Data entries
-------------------------
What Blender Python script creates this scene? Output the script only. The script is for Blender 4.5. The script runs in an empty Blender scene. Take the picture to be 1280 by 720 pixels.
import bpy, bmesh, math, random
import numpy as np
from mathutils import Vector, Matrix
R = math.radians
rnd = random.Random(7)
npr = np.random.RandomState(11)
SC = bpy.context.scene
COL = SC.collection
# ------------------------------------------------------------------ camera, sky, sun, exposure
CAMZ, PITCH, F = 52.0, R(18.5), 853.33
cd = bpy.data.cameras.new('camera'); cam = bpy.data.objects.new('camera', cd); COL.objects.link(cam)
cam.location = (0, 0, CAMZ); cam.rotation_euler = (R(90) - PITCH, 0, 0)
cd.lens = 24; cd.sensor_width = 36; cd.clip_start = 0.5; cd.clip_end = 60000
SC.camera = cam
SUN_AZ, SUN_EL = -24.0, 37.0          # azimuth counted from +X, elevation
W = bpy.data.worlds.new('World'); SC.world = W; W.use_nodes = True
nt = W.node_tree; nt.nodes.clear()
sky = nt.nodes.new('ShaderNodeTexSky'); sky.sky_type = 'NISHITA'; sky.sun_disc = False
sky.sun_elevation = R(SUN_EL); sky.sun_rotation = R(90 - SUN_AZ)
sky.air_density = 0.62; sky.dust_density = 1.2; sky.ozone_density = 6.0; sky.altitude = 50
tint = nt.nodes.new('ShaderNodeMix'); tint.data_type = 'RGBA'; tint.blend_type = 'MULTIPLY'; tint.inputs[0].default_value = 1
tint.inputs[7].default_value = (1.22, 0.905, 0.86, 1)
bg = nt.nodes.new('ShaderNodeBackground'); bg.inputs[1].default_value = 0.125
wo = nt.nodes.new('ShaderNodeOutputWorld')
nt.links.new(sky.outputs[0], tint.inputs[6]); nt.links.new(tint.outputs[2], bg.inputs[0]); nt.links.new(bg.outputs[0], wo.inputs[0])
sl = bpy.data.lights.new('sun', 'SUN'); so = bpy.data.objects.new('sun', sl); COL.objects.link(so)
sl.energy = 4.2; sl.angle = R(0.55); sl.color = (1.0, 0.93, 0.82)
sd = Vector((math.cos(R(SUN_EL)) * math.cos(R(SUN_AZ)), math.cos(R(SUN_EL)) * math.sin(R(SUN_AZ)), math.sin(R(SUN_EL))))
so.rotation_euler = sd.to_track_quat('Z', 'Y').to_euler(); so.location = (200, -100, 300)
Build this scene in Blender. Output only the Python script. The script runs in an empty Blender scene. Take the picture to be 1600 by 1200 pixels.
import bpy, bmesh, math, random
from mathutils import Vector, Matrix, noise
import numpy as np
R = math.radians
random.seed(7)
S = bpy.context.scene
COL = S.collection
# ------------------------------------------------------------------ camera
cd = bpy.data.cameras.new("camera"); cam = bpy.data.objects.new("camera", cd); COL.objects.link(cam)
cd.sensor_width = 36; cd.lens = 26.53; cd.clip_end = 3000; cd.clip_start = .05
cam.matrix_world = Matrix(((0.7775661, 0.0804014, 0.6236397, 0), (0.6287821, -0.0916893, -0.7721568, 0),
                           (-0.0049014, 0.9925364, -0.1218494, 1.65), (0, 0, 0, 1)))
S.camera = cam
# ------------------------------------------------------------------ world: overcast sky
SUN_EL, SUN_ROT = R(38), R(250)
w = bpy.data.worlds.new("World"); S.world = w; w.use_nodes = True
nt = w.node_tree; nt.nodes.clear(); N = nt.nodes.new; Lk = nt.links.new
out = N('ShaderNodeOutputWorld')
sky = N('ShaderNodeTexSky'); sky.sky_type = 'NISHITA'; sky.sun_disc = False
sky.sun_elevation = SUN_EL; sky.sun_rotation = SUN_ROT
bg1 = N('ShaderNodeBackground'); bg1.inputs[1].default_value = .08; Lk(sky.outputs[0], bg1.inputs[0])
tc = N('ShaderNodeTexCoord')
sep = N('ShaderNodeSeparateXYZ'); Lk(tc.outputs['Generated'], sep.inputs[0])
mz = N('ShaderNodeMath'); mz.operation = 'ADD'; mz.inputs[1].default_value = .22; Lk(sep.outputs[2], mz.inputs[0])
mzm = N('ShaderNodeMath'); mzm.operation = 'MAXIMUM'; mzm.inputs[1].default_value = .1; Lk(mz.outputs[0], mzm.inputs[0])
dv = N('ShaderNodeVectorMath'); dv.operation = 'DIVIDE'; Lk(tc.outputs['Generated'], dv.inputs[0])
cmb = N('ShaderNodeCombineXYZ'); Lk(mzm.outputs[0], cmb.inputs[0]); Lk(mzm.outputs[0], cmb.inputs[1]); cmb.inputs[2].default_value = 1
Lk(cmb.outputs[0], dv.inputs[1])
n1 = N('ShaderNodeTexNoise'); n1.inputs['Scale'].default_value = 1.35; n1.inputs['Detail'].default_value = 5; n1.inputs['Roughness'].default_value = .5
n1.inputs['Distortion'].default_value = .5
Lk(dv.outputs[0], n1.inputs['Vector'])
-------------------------
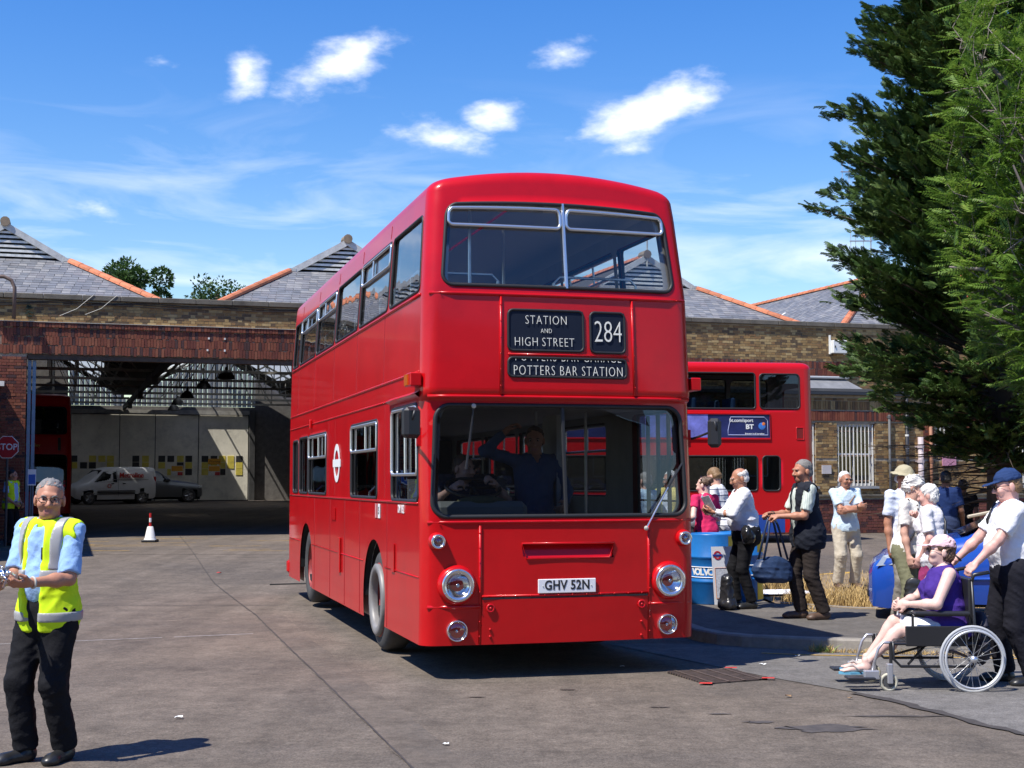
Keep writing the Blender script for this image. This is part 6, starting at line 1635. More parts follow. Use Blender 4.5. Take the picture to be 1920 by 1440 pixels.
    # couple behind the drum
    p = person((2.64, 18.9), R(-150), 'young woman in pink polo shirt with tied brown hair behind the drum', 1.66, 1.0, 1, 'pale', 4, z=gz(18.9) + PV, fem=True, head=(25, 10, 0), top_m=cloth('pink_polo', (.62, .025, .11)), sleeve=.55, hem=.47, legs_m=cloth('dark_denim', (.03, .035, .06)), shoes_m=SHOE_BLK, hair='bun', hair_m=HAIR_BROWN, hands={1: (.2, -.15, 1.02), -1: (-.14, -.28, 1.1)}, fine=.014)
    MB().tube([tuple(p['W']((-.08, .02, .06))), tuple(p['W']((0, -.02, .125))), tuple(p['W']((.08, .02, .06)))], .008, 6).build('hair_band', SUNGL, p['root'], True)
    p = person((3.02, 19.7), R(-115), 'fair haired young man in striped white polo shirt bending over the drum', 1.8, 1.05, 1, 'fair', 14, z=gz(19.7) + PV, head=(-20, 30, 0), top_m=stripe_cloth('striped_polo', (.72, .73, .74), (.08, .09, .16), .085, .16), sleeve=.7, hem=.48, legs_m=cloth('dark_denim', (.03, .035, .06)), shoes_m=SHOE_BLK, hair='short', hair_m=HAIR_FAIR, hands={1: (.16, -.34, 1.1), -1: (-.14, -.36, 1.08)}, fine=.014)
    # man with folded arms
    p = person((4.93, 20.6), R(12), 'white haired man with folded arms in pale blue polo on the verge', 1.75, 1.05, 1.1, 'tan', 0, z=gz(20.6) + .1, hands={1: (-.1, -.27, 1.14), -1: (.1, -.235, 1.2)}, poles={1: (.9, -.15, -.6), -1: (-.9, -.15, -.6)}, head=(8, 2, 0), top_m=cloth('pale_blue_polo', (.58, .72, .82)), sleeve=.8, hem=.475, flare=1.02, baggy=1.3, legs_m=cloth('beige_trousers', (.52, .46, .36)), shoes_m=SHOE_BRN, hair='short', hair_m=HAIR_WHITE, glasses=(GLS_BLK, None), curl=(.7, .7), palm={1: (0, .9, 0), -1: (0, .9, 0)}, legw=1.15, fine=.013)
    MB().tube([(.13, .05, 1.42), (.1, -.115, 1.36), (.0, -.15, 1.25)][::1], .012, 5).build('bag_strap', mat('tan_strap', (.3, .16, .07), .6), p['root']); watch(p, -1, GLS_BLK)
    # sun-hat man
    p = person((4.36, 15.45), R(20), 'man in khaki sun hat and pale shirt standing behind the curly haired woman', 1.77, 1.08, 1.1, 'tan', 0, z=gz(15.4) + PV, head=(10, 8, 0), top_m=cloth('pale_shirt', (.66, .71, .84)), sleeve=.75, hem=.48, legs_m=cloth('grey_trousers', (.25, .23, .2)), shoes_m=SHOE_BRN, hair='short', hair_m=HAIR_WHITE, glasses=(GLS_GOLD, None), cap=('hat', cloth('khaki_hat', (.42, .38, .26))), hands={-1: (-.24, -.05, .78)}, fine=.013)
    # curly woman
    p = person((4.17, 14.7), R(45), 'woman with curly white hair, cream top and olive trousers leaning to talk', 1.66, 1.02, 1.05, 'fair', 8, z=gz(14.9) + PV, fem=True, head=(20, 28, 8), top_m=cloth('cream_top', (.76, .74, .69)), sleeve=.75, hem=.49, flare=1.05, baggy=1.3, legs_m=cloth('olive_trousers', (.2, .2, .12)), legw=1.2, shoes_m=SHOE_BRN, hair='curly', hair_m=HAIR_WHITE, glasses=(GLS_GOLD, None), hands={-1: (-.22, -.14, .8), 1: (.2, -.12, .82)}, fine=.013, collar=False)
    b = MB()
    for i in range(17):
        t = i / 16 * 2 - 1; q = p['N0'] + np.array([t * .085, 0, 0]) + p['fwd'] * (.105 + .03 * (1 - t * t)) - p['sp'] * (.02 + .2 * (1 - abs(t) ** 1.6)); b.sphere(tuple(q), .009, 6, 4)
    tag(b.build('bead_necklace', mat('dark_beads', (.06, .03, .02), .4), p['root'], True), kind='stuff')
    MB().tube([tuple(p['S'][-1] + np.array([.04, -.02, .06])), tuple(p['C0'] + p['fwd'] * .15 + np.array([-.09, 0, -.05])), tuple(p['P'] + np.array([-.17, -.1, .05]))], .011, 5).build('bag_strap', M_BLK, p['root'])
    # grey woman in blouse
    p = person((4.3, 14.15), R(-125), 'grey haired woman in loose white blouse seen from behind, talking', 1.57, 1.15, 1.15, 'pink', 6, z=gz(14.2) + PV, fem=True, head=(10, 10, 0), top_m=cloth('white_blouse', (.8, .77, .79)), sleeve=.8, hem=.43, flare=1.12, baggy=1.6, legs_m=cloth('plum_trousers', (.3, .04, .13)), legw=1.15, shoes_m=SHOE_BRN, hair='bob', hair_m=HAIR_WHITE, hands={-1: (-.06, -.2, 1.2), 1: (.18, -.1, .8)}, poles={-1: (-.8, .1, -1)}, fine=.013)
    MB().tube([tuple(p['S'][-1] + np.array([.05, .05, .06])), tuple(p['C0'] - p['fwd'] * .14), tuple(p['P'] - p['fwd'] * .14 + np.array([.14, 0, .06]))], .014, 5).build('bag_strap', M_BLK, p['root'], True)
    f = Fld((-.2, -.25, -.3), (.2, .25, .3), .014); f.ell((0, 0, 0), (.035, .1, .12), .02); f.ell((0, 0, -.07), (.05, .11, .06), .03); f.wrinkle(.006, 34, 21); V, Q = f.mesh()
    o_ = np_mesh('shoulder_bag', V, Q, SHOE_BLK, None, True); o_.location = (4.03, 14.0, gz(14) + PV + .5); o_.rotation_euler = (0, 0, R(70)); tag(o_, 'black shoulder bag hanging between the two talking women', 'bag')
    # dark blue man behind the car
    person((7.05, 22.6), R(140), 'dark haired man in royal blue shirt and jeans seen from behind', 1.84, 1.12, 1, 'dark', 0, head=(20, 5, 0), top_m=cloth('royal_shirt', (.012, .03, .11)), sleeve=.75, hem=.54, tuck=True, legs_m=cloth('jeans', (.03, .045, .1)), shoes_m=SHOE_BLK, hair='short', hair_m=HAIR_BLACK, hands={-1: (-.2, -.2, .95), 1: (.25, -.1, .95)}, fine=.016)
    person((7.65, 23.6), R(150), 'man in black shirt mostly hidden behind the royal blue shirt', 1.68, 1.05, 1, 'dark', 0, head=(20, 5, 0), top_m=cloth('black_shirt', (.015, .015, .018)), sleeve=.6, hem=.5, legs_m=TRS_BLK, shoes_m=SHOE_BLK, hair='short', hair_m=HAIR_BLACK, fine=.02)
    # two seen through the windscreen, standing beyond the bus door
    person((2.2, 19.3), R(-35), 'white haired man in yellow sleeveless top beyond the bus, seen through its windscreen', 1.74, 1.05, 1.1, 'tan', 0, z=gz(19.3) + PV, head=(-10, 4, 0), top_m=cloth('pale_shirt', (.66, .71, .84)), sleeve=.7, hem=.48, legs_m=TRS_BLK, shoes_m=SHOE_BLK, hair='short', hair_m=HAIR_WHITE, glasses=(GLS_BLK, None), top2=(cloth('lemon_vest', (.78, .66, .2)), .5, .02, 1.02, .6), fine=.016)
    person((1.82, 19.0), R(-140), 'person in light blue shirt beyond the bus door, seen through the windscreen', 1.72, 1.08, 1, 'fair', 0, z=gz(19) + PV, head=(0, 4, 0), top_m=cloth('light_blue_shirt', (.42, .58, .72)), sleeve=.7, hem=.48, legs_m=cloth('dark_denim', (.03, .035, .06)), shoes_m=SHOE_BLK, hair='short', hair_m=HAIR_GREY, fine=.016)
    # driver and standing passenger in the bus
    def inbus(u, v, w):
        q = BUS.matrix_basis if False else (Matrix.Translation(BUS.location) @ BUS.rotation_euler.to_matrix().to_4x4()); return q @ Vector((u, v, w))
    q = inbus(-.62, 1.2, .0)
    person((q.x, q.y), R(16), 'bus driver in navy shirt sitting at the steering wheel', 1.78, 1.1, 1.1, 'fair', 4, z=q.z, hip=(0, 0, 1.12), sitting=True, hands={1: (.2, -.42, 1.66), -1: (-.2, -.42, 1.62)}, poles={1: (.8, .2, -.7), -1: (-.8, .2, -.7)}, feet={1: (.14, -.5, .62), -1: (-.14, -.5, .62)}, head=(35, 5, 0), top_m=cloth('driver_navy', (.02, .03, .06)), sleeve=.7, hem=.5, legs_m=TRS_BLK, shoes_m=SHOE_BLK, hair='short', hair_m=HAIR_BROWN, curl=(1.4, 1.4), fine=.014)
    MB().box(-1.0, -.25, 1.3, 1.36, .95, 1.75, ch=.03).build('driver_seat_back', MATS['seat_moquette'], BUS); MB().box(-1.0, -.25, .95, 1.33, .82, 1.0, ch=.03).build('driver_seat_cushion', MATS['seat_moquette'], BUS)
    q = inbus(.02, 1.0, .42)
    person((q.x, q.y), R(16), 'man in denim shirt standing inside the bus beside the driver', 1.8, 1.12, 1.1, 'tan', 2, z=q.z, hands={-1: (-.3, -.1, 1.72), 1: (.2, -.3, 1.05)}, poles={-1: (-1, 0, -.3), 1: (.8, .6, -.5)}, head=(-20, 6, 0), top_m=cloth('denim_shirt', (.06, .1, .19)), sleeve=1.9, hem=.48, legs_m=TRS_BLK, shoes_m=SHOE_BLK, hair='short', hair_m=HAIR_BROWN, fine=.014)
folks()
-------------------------
> **Exercise description**:
Tally every line of the data that holds the word "runs" and write the count alone.

> **Output for this task**:
2